— begin DATASET EXTRACT —

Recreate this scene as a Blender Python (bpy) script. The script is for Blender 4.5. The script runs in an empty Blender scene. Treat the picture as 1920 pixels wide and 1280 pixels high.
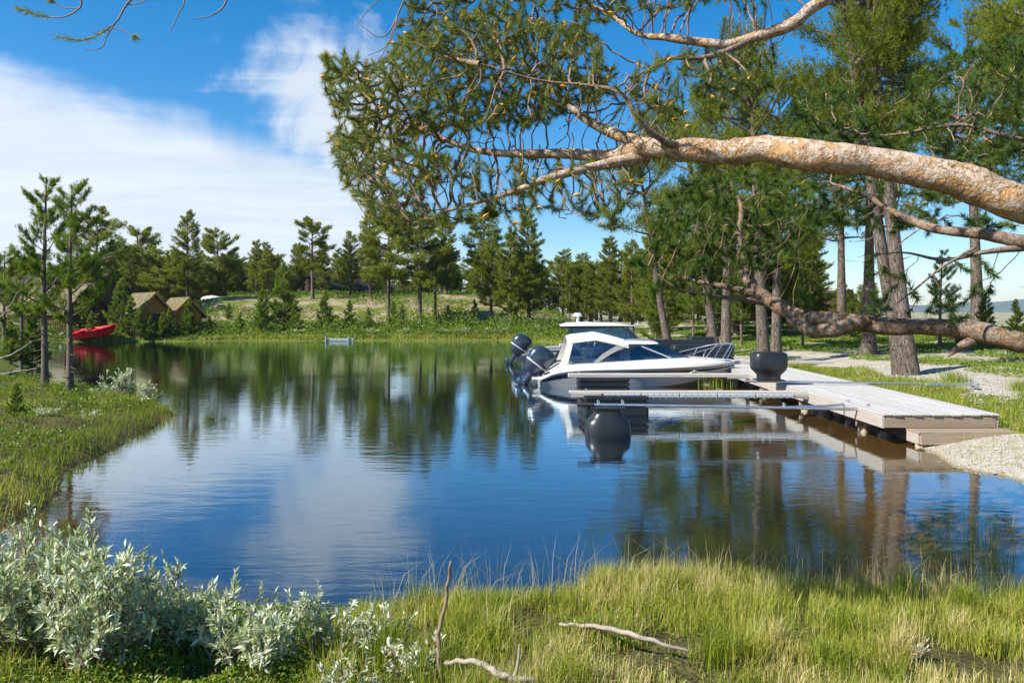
import bpy, math, random
import numpy as np
from mathutils import Vector, Matrix
R = math.radians
rng = np.random.default_rng(7)
random.seed(7)
scene = bpy.context.scene
C = scene.collection

# ---------------------------------------------------------------- camera
H = 2.2                       # eye height above the water
F, CX, HY = 1400.0, 960.0, 585.0   # focal length / principal column / horizon row used for surveying the place
cam_d = bpy.data.cameras.new('camera'); cam = bpy.data.objects.new('camera', cam_d); C.objects.link(cam)
cam.location = (0, 0, H); cam.rotation_euler = (R(90), 0, 0)
cam_d.sensor_width = 36; cam_d.lens = 36 * F / 1920; cam_d.shift_y = -55 / 1920
cam_d.clip_start = 0.05; cam_d.clip_end = 9000
scene.camera = cam

# ---------------------------------------------------------------- sun, sky, exposure
SUN = Vector((-0.70, -0.34, 0.66)).normalized()
sd = bpy.data.lights.new('sun', 'SUN'); sun = bpy.data.objects.new('sun', sd); C.objects.link(sun)
sd.energy = 4.9; sd.angle = R(0.5); sd.color = (1.0, 0.94, 0.84)
sun.rotation_euler = (-SUN).to_track_quat('-Z', 'Y').to_euler()
world = bpy.data.worlds.new('World'); scene.world = world; world.use_nodes = True
wt = world.node_tree; wt.nodes.clear()

class G:
    """small helper to write node trees"""
    def __init__(s, nt): s.nt = nt
    def n(s, t, **kw):
        nd = s.nt.nodes.new(t)
        for k, v in kw.items(): setattr(nd, k, v)
        return nd
    def set(s, sock, v):
        if isinstance(v, bpy.types.NodeSocket): s.nt.links.new(v, sock)
        elif isinstance(v, (tuple, list)) and len(v) == 3 and sock.type == 'RGBA': sock.default_value = (*v, 1)
        else: sock.default_value = v
    def m(s, op, a, b=0.0, c=0.0, clamp=False):
        nd = s.n('ShaderNodeMath', operation=op, use_clamp=clamp)
        for i, v in enumerate((a, b, c)): s.set(nd.inputs[i], v)
        return nd.outputs[0]
    def mr(s, v, a, b, c=0.0, d=1.0, smooth=False):
        nd = s.n('ShaderNodeMapRange', interpolation_type='SMOOTHSTEP' if smooth else 'LINEAR')
        for i, x in enumerate((v, a, b, c, d)): s.set(nd.inputs[i], x)
        return nd.outputs[0]
    def mix(s, f, a, b, mode='MIX'):
        nd = s.n('ShaderNodeMix', data_type='RGBA', blend_type=mode)
        s.set(nd.inputs[0], f); s.set(nd.inputs[6], a); s.set(nd.inputs[7], b)
        return nd.outputs[2]
    def noise(s, vec=None, scale=5.0, detail=4.0, rough=0.55, dist=0.0):
        nd = s.n('ShaderNodeTexNoise')
        if vec is not None: s.set(nd.inputs['Vector'], vec)
        nd.inputs['Scale'].default_value = scale; nd.inputs['Detail'].default_value = detail
        nd.inputs['Roughness'].default_value = rough; nd.inputs['Distortion'].default_value = dist
        return nd.outputs[0]
    def mapping(s, vec, scale=(1, 1, 1), rot=(0, 0, 0), loc=(0, 0, 0)):
        nd = s.n('ShaderNodeMapping'); s.set(nd.inputs[0], vec)
        nd.inputs['Location'].default_value = loc; nd.inputs['Rotation'].default_value = rot; nd.inputs['Scale'].default_value = scale
        return nd.outputs[0]
    def ramp(s, f, stops):
        nd = s.n('ShaderNodeValToRGB'); s.set(nd.inputs[0], f)
        e = nd.color_ramp.elements
        while len(e) < len(stops): e.new(0.5)
        for i, (p, c) in enumerate(stops): e[i].position = p; e[i].color = (*c, 1)
        return nd.outputs[0]

g = G(wt)
sky = g.n('ShaderNodeTexSky', sky_type='NISHITA'); sky.sun_disc = False
sky.sun_elevation = math.asin(SUN.z); sky.sun_rotation = math.atan2(SUN.x, SUN.y)
sky.altitude = 700; sky.air_density = 1.0; sky.dust_density = 0.25; sky.ozone_density = 3.0
gam = g.n('ShaderNodeGamma'); gam.inputs[1].default_value = .82; g.set(gam.inputs[0], sky.outputs[0]); hsv = g.n('ShaderNodeHueSaturation'); hsv.inputs['Saturation'].default_value = 1.62; hsv.inputs['Value'].default_value = 1.12
g.set(hsv.inputs['Color'], gam.outputs[0])
tc = g.n('ShaderNodeTexCoord'); sep = g.n('ShaderNodeSeparateXYZ'); g.set(sep.inputs[0], tc.outputs['Generated'])
az = g.m('MULTIPLY', g.m('ARCTAN2', sep.outputs[0], sep.outputs[1]), 57.2958)
el = g.m('MULTIPLY', g.m('ARCSINE', sep.outputs[2]), 57.2958)
# a sheet of high cloud: lit noise laid on a plane far above, so it foreshortens towards the horizon
zc = g.m('MAXIMUM', sep.outputs[2], 0.03)
pl = g.n('ShaderNodeCombineXYZ'); g.set(pl.inputs[0], g.m('DIVIDE', sep.outputs[0], zc)); g.set(pl.inputs[1], g.m('DIVIDE', sep.outputs[1], zc))
n1 = g.noise(g.mapping(pl.outputs[0], (0.55, 0.8, 1), (0, 0, 0.5)), 1.1, 7, 0.6, 0.6)
n3 = g.noise(tc.outputs['Generated'], 7.0, 9, .62, .5)
n2 = g.noise(g.mapping(pl.outputs[0], (0.35, 1.3, 1), (0, 0, 0.35)), 1.6, 6, 0.62, 1.0)
nn = g.m('SUBTRACT', g.m('ADD', g.m('MULTIPLY', n1, .45), g.m('MULTIPLY', n3, .55)), 0.5)
edge = g.m('ADD', g.mr(az, -34, -16, 15.6, 12.8), g.m('MULTIPLY', nn, 7.0))
s1 = g.mr(g.m('SUBTRACT', edge, el), -0.6, 2.6, 0, 1, True)
right = g.m('ADD', g.mr(el, 0, 14, -1.0, -11.0), g.m('MULTIPLY', nn, 26.0))
s2 = g.mr(g.m('SUBTRACT', right, az), -3.0, 7.0, 0, 1, True)
bank = g.m('MULTIPLY', s1, s2)
da = g.m('DIVIDE', g.m('SUBTRACT', az, -13.0), 8.0); de = g.m('DIVIDE', g.m('SUBTRACT', el, 14.5), 8.0)
blob = g.m('SUBTRACT', 1.0, g.m('SQRT', g.m('ADD', g.m('MULTIPLY', da, da), g.m('MULTIPLY', de, de))))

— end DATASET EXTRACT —

**WHAT IS REQUIRED:** Every line should be retyped exactly, with the pictures omitted.

**RESULT OF THIS EXERCISE:**
Recreate this scene as a Blender Python (bpy) script. The script is for Blender 4.5. The script runs in an empty Blender scene. Treat the picture as 1920 pixels wide and 1280 pixels high.
import bpy, math, random
import numpy as np
from mathutils import Vector, Matrix
R = math.radians
rng = np.random.default_rng(7)
random.seed(7)
scene = bpy.context.scene
C = scene.collection

# ---------------------------------------------------------------- camera
H = 2.2                       # eye height above the water
F, CX, HY = 1400.0, 960.0, 585.0   # focal length / principal column / horizon row used for surveying the place
cam_d = bpy.data.cameras.new('camera'); cam = bpy.data.objects.new('camera', cam_d); C.objects.link(cam)
cam.location = (0, 0, H); cam.rotation_euler = (R(90), 0, 0)
cam_d.sensor_width = 36; cam_d.lens = 36 * F / 1920; cam_d.shift_y = -55 / 1920
cam_d.clip_start = 0.05; cam_d.clip_end = 9000
scene.camera = cam

# ---------------------------------------------------------------- sun, sky, exposure
SUN = Vector((-0.70, -0.34, 0.66)).normalized()
sd = bpy.data.lights.new('sun', 'SUN'); sun = bpy.data.objects.new('sun', sd); C.objects.link(sun)
sd.energy = 4.9; sd.angle = R(0.5); sd.color = (1.0, 0.94, 0.84)
sun.rotation_euler = (-SUN).to_track_quat('-Z', 'Y').to_euler()
world = bpy.data.worlds.new('World'); scene.world = world; world.use_nodes = True
wt = world.node_tree; wt.nodes.clear()

class G:
    """small helper to write node trees"""
    def __init__(s, nt): s.nt = nt
    def n(s, t, **kw):
        nd = s.nt.nodes.new(t)
        for k, v in kw.items(): setattr(nd, k, v)
        return nd
    def set(s, sock, v):
        if isinstance(v, bpy.types.NodeSocket): s.nt.links.new(v, sock)
        elif isinstance(v, (tuple, list)) and len(v) == 3 and sock.type == 'RGBA': sock.default_value = (*v, 1)
        else: sock.default_value = v
    def m(s, op, a, b=0.0, c=0.0, clamp=False):
        nd = s.n('ShaderNodeMath', operation=op, use_clamp=clamp)
        for i, v in enumerate((a, b, c)): s.set(nd.inputs[i], v)
        return nd.outputs[0]
    def mr(s, v, a, b, c=0.0, d=1.0, smooth=False):
        nd = s.n('ShaderNodeMapRange', interpolation_type='SMOOTHSTEP' if smooth else 'LINEAR')
        for i, x in enumerate((v, a, b, c, d)): s.set(nd.inputs[i], x)
        return nd.outputs[0]
    def mix(s, f, a, b, mode='MIX'):
        nd = s.n('ShaderNodeMix', data_type='RGBA', blend_type=mode)
        s.set(nd.inputs[0], f); s.set(nd.inputs[6], a); s.set(nd.inputs[7], b)
        return nd.outputs[2]
    def noise(s, vec=None, scale=5.0, detail=4.0, rough=0.55, dist=0.0):
        nd = s.n('ShaderNodeTexNoise')
        if vec is not None: s.set(nd.inputs['Vector'], vec)
        nd.inputs['Scale'].default_value = scale; nd.inputs['Detail'].default_value = detail
        nd.inputs['Roughness'].default_value = rough; nd.inputs['Distortion'].default_value = dist
        return nd.outputs[0]
    def mapping(s, vec, scale=(1, 1, 1), rot=(0, 0, 0), loc=(0, 0, 0)):
        nd = s.n('ShaderNodeMapping'); s.set(nd.inputs[0], vec)
        nd.inputs['Location'].default_value = loc; nd.inputs['Rotation'].default_value = rot; nd.inputs['Scale'].default_value = scale
        return nd.outputs[0]
    def ramp(s, f, stops):
        nd = s.n('ShaderNodeValToRGB'); s.set(nd.inputs[0], f)
        e = nd.color_ramp.elements
        while len(e) < len(stops): e.new(0.5)
        for i, (p, c) in enumerate(stops): e[i].position = p; e[i].color = (*c, 1)
        return nd.outputs[0]

g = G(wt)
sky = g.n('ShaderNodeTexSky', sky_type='NISHITA'); sky.sun_disc = False
sky.sun_elevation = math.asin(SUN.z); sky.sun_rotation = math.atan2(SUN.x, SUN.y)
sky.altitude = 700; sky.air_density = 1.0; sky.dust_density = 0.25; sky.ozone_density = 3.0
gam = g.n('ShaderNodeGamma'); gam.inputs[1].default_value = .82; g.set(gam.inputs[0], sky.outputs[0]); hsv = g.n('ShaderNodeHueSaturation'); hsv.inputs['Saturation'].default_value = 1.62; hsv.inputs['Value'].default_value = 1.12
g.set(hsv.inputs['Color'], gam.outputs[0])
tc = g.n('ShaderNodeTexCoord'); sep = g.n('ShaderNodeSeparateXYZ'); g.set(sep.inputs[0], tc.outputs['Generated'])
az = g.m('MULTIPLY', g.m('ARCTAN2', sep.outputs[0], sep.outputs[1]), 57.2958)
el = g.m('MULTIPLY', g.m('ARCSINE', sep.outputs[2]), 57.2958)
# a sheet of high cloud: lit noise laid on a plane far above, so it foreshortens towards the horizon
zc = g.m('MAXIMUM', sep.outputs[2], 0.03)
pl = g.n('ShaderNodeCombineXYZ'); g.set(pl.inputs[0], g.m('DIVIDE', sep.outputs[0], zc)); g.set(pl.inputs[1], g.m('DIVIDE', sep.outputs[1], zc))
n1 = g.noise(g.mapping(pl.outputs[0], (0.55, 0.8, 1), (0, 0, 0.5)), 1.1, 7, 0.6, 0.6)
n3 = g.noise(tc.outputs['Generated'], 7.0, 9, .62, .5)
n2 = g.noise(g.mapping(pl.outputs[0], (0.35, 1.3, 1), (0, 0, 0.35)), 1.6, 6, 0.62, 1.0)
nn = g.m('SUBTRACT', g.m('ADD', g.m('MULTIPLY', n1, .45), g.m('MULTIPLY', n3, .55)), 0.5)
edge = g.m('ADD', g.mr(az, -34, -16, 15.6, 12.8), g.m('MULTIPLY', nn, 7.0))
s1 = g.mr(g.m('SUBTRACT', edge, el), -0.6, 2.6, 0, 1, True)
right = g.m('ADD', g.mr(el, 0, 14, -1.0, -11.0), g.m('MULTIPLY', nn, 26.0))
s2 = g.mr(g.m('SUBTRACT', right, az), -3.0, 7.0, 0, 1, True)
bank = g.m('MULTIPLY', s1, s2)
da = g.m('DIVIDE', g.m('SUBTRACT', az, -13.0), 8.0); de = g.m('DIVIDE', g.m('SUBTRACT', el, 14.5), 8.0)
blob = g.m('SUBTRACT', 1.0, g.m('SQRT', g.m('ADD', g.m('MULTIPLY', da, da), g.m('MULTIPLY', de, de))))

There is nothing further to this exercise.